In the late '90s, when I was writing a lot about pirate radio, I met several black radicals who defended their right to operate unlicensed stations using "sovereign citizen" arguments that I had seen, in almost identical form, in the right-wing fringes of the libertarian movement. Still earlier in the '90s, I stumbled on the curious cultural zone where black militants intersected with the militia milieu, which I then described in an article for Chronicles. (Unfortunately, the only copy of that story that I can find online is a garbled version someone posted to a UFO list, with all the paragraph breaks missing, the last line removed, and who knows how many other screwups in the transcription.) I've seen evidence suggesting that similar ideas were traveling from white populists to black populists—or, if you prefer, being adapted and reconfigured by black populists—even earlier.

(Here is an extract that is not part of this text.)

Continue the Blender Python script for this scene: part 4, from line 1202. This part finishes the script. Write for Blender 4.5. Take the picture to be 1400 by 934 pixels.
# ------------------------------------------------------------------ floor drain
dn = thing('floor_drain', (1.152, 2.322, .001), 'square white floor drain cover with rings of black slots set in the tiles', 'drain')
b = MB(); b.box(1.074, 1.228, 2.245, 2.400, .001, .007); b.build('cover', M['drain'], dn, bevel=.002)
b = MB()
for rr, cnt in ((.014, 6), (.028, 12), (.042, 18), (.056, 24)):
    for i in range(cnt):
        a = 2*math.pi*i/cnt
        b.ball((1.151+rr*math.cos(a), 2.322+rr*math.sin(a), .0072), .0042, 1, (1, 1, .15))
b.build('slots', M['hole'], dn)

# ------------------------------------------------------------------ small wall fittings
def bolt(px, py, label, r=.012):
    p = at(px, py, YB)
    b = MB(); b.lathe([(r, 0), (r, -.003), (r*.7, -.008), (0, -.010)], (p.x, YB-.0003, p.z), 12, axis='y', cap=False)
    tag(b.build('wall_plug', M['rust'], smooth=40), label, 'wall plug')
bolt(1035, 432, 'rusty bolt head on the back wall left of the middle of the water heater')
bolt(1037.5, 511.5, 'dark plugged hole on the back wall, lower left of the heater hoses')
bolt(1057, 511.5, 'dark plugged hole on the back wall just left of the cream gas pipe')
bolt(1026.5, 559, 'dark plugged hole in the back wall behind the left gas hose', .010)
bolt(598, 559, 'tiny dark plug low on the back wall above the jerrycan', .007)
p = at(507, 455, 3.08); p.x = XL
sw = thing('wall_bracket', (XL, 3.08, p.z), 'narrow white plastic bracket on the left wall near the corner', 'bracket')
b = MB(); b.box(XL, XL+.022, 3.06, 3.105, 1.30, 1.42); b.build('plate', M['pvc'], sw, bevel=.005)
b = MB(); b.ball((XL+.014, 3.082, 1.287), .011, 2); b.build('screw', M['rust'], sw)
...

The really interesting thing about the Monthly story is that when Mitchell tried to use those ludicrous homebrewed legal theories, they may have…worked. Sort of.
None of these arguments had a prayer of overturning the charges. But they had an impact nonetheless. They made a long, complex trial longer and more complex still. Seeking the death penalty is rightfully arduous–it requires legal justifications for the penalty itself, enhanced scrutiny over jury selection, an additional penalty phase after a conviction, and so on. Conspiracy charges create further legal burdens. And the way Mitchell et al chose to deal with their attorneys–not dismissing them outright, but asking them to sign a peculiar "contract" that would essentially prohibit them from mounting a defense–created more problems. If the defendants weren't dealt with carefully, they might be able to appeal by claiming that they had been inadequately represented….
By mid-2007, the federal prosecutors were starting to run low on a vital resource: time. As years go by, memories fade, police officers retire or transfer, informants change their mind, and juries wonder why, if the case is so straightforward, it took so long to make. On September 6, 2007, prosecutors withdrew the death penalty for all four defendants.